Since the Texas Department of Transportation (TxDOT) announced its intention to realign U.S. Highway 380 in Collin County and alleviate traffic congestion in an increasingly densely populated area, controversy sparked again and again. Home Owner Associations resisted the idea of having a highway cutting through their neighborhoods and residents, who could be forced to move to make room for a bypass, also pushed back.
Now, Collin County officials discovered the much-needed public funding for the project might end up paying for a project outside of North Texas.
"It's shocking quite frankly," McKinney Mayor George Fuller told CBS News. "This project is long overdue to divert funds from it for a project down in Houston. I think it's an HOV lane, and that is shortsighted, at best I can say." Fuller, who’s been pushing for an expansion on the highway since 2018, called the state of traffic on U.S. 380 a disaster for the community.
Since 2018, projections of population growth raised concerns among city officials across Collin County regarding traffic, and the TxDOT started planning for a major east-west artery in Northern Collin County that would accommodate the extra cars that they expected would clog country roads. The answer was to realign Hwy 380 and create a bypass, but the traffic congestion that seemed to be in the future has arrived and the project is nowhere near completion.
In February 2023, the TxDOT announced that once the environmental clearance is granted, U.S. 380 would be reconstructed to include six lanes in each direction, and the department would begin acquiring land and funds needed for the $630 million project. As reported by CBS News, local leaders were excited when the TxDOT proposed $610 million in state funding for the project, only for that excitement to fade away when they discovered $480 million of that budget could be used on another highway project not even in North Texas.
According to CBS News, the TxDOT insists the budget adjustment won’t have a noticeable impact on the Hwy 380 project. “Projects the size of the US 380 and Spur 399 corridors often take more than one UTP (Unified Transportation Program) update to receive full funding,” a department’s spokesperson saint in a statement provided to CBS News. “Project development efforts for the entire US 380 and Spur 399 corridors remain on schedule."

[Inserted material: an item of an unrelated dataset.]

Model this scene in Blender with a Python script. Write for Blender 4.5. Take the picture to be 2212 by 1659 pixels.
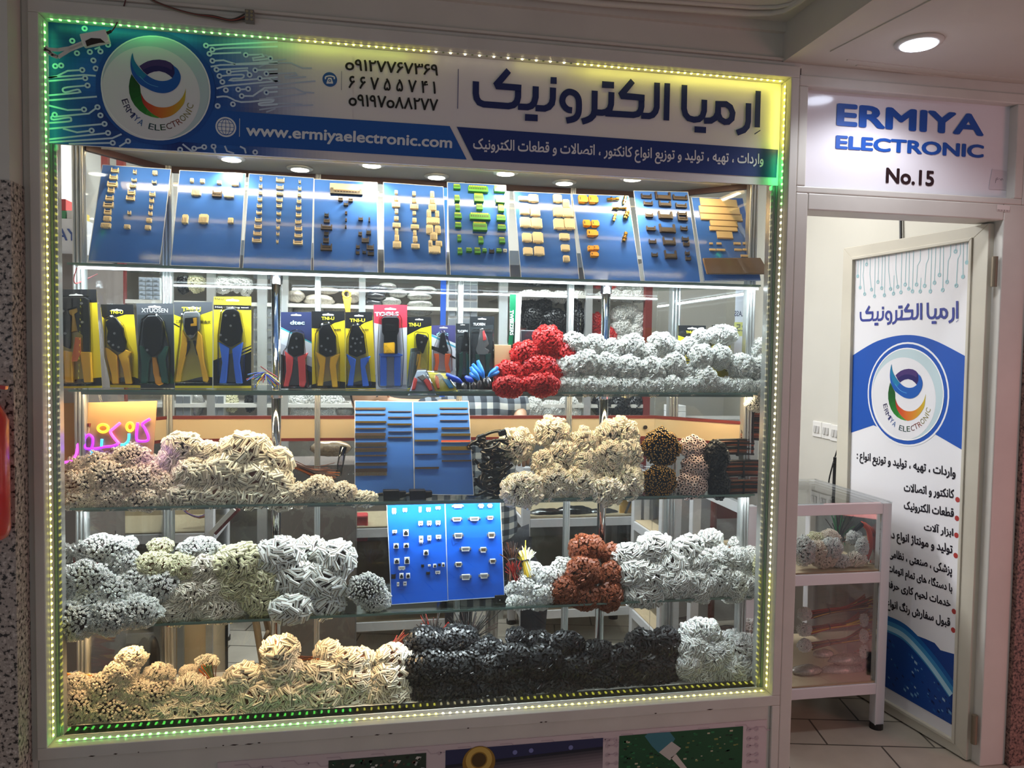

The department’s statement added that construction will only begin once all the land need is acquired and the money diverted can be restored next year. But local leaders don’t think that’s enough. Darrell Hale, the Collin County Commissioner for Precinct 3, told CBS News that the Collin County Commission is drafting a letter requesting that state transportation officials restore the funding, adding "I don't want to have my constituents suffering from this for an extra six months, an extra year, extra couple years."